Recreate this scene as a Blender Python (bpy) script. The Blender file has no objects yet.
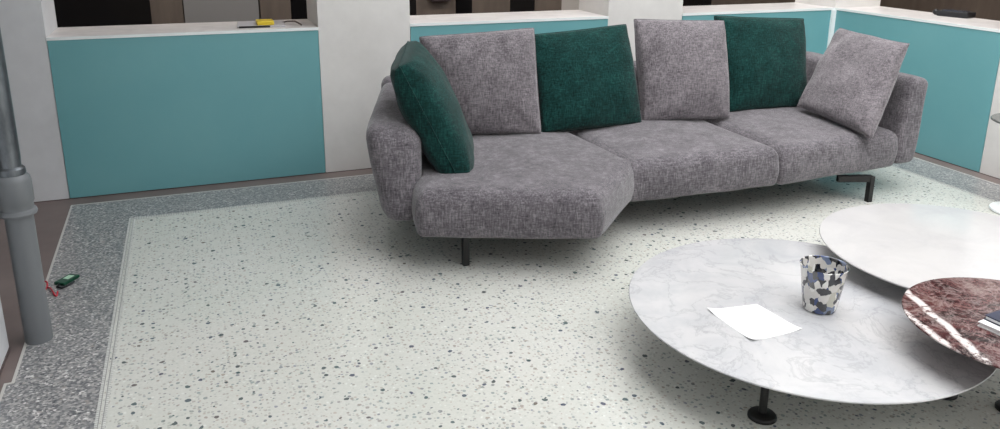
import bpy, bmesh, math, random
from mathutils import Vector, Matrix, noise
random.seed(7)
C = bpy.context.scene.collection
PI = math.pi

# ------------------------------------------------------------------ helpers
def link(name, me, m=None, parent=None, smooth=True):
    o = bpy.data.objects.new(name, me)
    C.objects.link(o)
    if m: me.materials.append(m)
    if smooth:
        for p in me.polygons: p.use_smooth = True
    if parent: o.parent = parent
    return o
def from_bm(name, bm, m=None, parent=None, smooth=False):
    bmesh.ops.recalc_face_normals(bm, faces=bm.faces)
    me = bpy.data.meshes.new(name); bm.to_mesh(me); bm.free()
    return link(name, me, m, parent, smooth)
def tag(o, label=None, cat=None, group=None, kind=None):
    if label: o['label'] = label
    if cat: o['category'] = cat
    if group: o['group'] = group
    if kind: o['kind'] = kind
    return o
def empty(name, loc, rz=0):
    o = bpy.data.objects.new(name, None); C.objects.link(o)
    o.location = loc; o.rotation_euler = (0, 0, rz); o.empty_display_size = .05
    return o
def add_box(bm, x0, x1, y0, y1, z0, z1, bev=0.0, seg=2):
    b = bmesh.new()
    bmesh.ops.create_cube(b, size=1)
    for v in b.verts:
        v.co = Vector(((x0+x1)/2 + v.co.x*(x1-x0), (y0+y1)/2 + v.co.y*(y1-y0), (z0+z1)/2 + v.co.z*(z1-z0)))
    if bev > 0:
        bmesh.ops.bevel(b, geom=b.edges[:], offset=bev, segments=seg, profile=.5, affect='EDGES')
    merge(bm, b)
def merge(bm, b, M=None):
    if M is not None: b.transform(M)
    me = bpy.data.meshes.new('t'); b.to_mesh(me); b.free()
    bm.from_mesh(me); bpy.data.meshes.remove(me)
def box(name, x0, x1, y0, y1, z0, z1, m, parent=None, bev=0.0):
    bm = bmesh.new(); add_box(bm, x0, x1, y0, y1, z0, z1, bev)
    return from_bm(name, bm, m, parent, smooth=False)
def lathe(name, prof, m, parent=None, n=64, loc=(0, 0, 0), close=True):
    bm = bmesh.new(); rings = []
    for r, z in prof:
        if r < 1e-6: rings.append([bm.verts.new((loc[0], loc[1], loc[2]+z))])
        else: rings.append([bm.verts.new((loc[0]+r*math.cos(2*PI*k/n), loc[1]+r*math.sin(2*PI*k/n), loc[2]+z)) for k in range(n)])
    for a, b in zip(rings, rings[1:]):
        for k in range(n):
            k2 = (k+1) % n
            if len(a) == 1 and len(b) == 1: continue
            if len(a) == 1: bm.faces.new((a[0], b[k], b[k2]))
            elif len(b) == 1: bm.faces.new((a[k], b[0], a[k2]))
            else: bm.faces.new((a[k], b[k], b[k2], a[k2]))
    o = from_bm(name, bm, m, parent, smooth=True)
    sharp(o)
    return o
def sharp(o, ang=35):
    me = o.data
    try: me.set_sharp_from_angle(angle=math.radians(ang))
    except Exception: pass
def tube(bm, pts, r, n=12):
    pts = [Vector(p) for p in pts]; rings = []
    up = Vector((0, 0, 1))
    for i, p in enumerate(pts):
        d = (pts[min(i+1, len(pts)-1)] - pts[max(i-1, 0)]).normalized()
        a = d.cross(up)
        if a.length < 1e-3: a = d.cross(Vector((0, 1, 0)))
        a.normalize(); b = d.cross(a).normalized()
        rings.append([bm.verts.new(p + r*(a*math.cos(2*PI*k/n) + b*math.sin(2*PI*k/n))) for k in range(n)])
    for A, B in zip(rings, rings[1:]):
        for k in range(n): bm.faces.new((A[k], A[(k+1) % n], B[(k+1) % n], B[k]))
    bm.faces.new(rings[0][::-1]); bm.faces.new(rings[-1])
def bar(bm, p0, p1, w, h):
    """rectangular bar from p0 to p1, w across, h tall (for vertical bars: w x h in plan)"""
    p0, p1 = Vector(p0), Vector(p1); d = (p1-p0).normalized()
    up = Vector((0, 0, 1)) if abs(d.z) < .9 else Vector((0, 1, 0))
    a = d.cross(up).normalized(); b = a.cross(d).normalized()
    vs = []
    for p in (p0, p1):
        for s, t in ((-1, -1), (1, -1), (1, 1), (-1, 1)): vs.append(bm.verts.new(p + a*s*w/2 + b*t*h/2))
    for f in ((0, 1, 2, 3), (7, 6, 5, 4), (0, 4, 5, 1), (1, 5, 6, 2), (2, 6, 7, 3), (3, 7, 4, 0)): bm.faces.new([vs[i] for i in f])

# ------------------------------------------------------------------ materials
def mat(name, col=(.8, .8, .8), rough=.5, metal=0.0, spec=.5):
    m = bpy.data.materials.new(name); m.use_nodes = True
    b = m.node_tree.nodes['Principled BSDF']
    b.inputs['Base Color'].default_value = (*col, 1); b.inputs['Roughness'].default_value = rough
    b.inputs['Metallic'].default_value = metal
    b.inputs['Specular IOR Level'].default_value = spec
    return m
class N:
    def __init__(s, m): s.t = m.node_tree; s.b = s.t.nodes['Principled BSDF']; s.tc = None
    def new(s, ty, **k):
        n = s.t.nodes.new(ty)
        for a, v in k.items(): setattr(n, a, v)
        return n
    def ln(s, a, b): s.t.links.new(a, b)
    def co(s, scale=(1, 1, 1), rot=(0, 0, 0), loc=(0, 0, 0), space='Object'):
        if not s.tc: s.tc = s.new('ShaderNodeTexCoord')
        mp = s.new('ShaderNodeMapping'); s.ln(s.tc.outputs[space], mp.inputs[0])
        mp.inputs['Scale'].default_value = scale; mp.inputs['Rotation'].default_value = rot; mp.inputs['Location'].default_value = loc
        return mp.outputs[0]
    def noise(s, vec, scale, detail=4, rough=.55, dist=0.0):
        n = s.new('ShaderNodeTexNoise'); s.ln(vec, n.inputs['Vector'])
        n.inputs['Scale'].default_value = scale; n.inputs['Detail'].default_value = detail
        n.inputs['Roughness'].default_value = rough; n.inputs['Distortion'].default_value = dist
        return n
    def voro(s, vec, scale, feature='F1', dim='3D', rnd=1.0):
        n = s.new('ShaderNodeTexVoronoi', feature=feature, voronoi_dimensions=dim); s.ln(vec, n.inputs['Vector'])
        n.inputs['Scale'].default_value = scale; n.inputs['Randomness'].default_value = rnd
        return n
    def math(s, op, a, b=None, c=None, clamp=False):
        n = s.new('ShaderNodeMath', operation=op, use_clamp=clamp)
        for i, v in enumerate((a, b, c)):
            if v is None: continue
            if isinstance(v, (int, float)): n.inputs[i].default_value = v
            else: s.ln(v, n.inputs[i])
        return n.outputs[0]
    def ramp(s, fac, stops, interp='LINEAR'):
        n = s.new('ShaderNodeValToRGB'); s.ln(fac, n.inputs[0]); n.color_ramp.interpolation = interp
        e = n.color_ramp.elements
        while len(e) < len(stops): e.new(.5)
        for k, (p, c) in enumerate(stops):
            e[k].position = p; e[k].color = (*c, 1) if len(c) == 3 else c
        return n.outputs[0]
    def mix(s, fac, a, b, mode='MIX'):
        n = s.new('ShaderNodeMix', data_type='RGBA', blend_type=mode)
        for i, v in ((0, fac), (6, a), (7, b)):
            if isinstance(v, (int, float)): n.inputs[i].default_value = v
            elif isinstance(v, tuple): n.inputs[i].default_value = (*v, 1)
            else: s.ln(v, n.inputs[i])
        return n.outputs[2]
    def bump(s, h, strength=.3, dist=.005):
        n = s.new('ShaderNodeBump'); s.ln(h, n.inputs['Height'])
        n.inputs['Strength'].default_value = strength; n.inputs['Distance'].default_value = dist
        s.ln(n.outputs[0], s.b.inputs['Normal'])
    def col(s, c): s.ln(c, s.b.inputs['Base Color'])
    def warp(s, vec, scale, amt):
        n = s.noise(vec, scale, 2)
        v = s.new('ShaderNodeVectorMath', operation='MULTIPLY_ADD')
        s.ln(n.outputs['Color'], v.inputs[0]); v.inputs[1].default_value = (amt, amt, amt); s.ln(vec, v.inputs[2])
        return v.outputs[0]

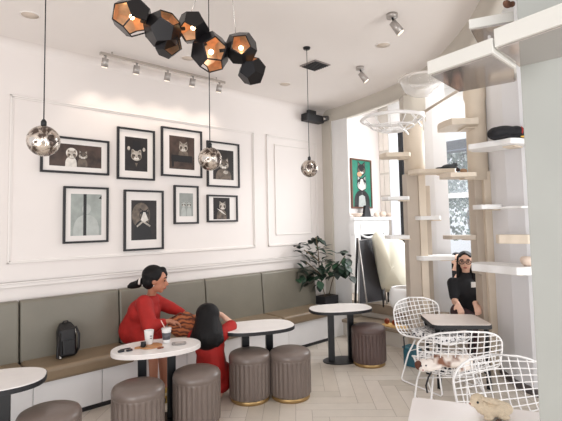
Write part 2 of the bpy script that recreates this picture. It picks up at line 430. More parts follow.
# white table in the foreground
e1 = V((.31, -.61))*1.02; e2 = V((-.53, -.27)); p0 = V((2.45, 1.54))
fq = [tuple(p0), tuple(p0+e2), tuple(p0+e2+e1), tuple(p0+e1)]
cf = p0+e2*.5+e1*.5
t = thing('white_table', 'plain white square table in the bottom right foreground under the cream soft toy', 'table', (cf.x, cf.y, 0))
obj('tabletop', MB().prism(roundpoly(fq, .03), .632, .662), mat('white_laminate', s(246, 240, 238), .35, noise=.02), t, bevel=.004)
obj('column', MB().cone((cf.x, cf.y, .015), .03, (cf.x, cf.y, .633), .03, seg=20), WIRE, t)
obj('base_plate', MB().lathe([(.001, 0), (.22, 0), (.22, .008), (.05, .018)], 40, M=Matrix.Translation((cf.x, cf.y, 0))), WIRE, t)

# wire chairs
CUSH = bpy.data.materials.new('black_white_pattern'); CUSH.use_nodes = True
nt = CUSH.node_tree; bs = nt.nodes['Principled BSDF']; tc = nt.nodes.new('ShaderNodeTexCoord'); vo = nt.nodes.new('ShaderNodeTexVoronoi'); vo.inputs['Scale'].default_value = 42
rp = nt.nodes.new('ShaderNodeValToRGB'); rp.color_ramp.interpolation = 'CONSTANT'; rp.color_ramp.elements[0].color = (*s(48, 48, 56), 1); rp.color_ramp.elements[1].position = .42; rp.color_ramp.elements[1].color = (*s(224, 222, 222), 1)
nt.links.new(tc.outputs['Object'], vo.inputs['Vector']); nt.links.new(vo.outputs['Distance'], rp.inputs['Fac']); nt.links.new(rp.outputs['Color'], bs.inputs['Base Color']); bs.inputs['Roughness'].default_value = .9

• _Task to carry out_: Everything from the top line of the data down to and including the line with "PI = math.pi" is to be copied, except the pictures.

• _Reply_:
Recreate this scene as a Blender Python (bpy) script. The Blender file has no objects yet.
import bpy, bmesh, math, random
from mathutils import Vector, Matrix, noise
random.seed(7)
C = bpy.context.scene.collection
PI = math.pi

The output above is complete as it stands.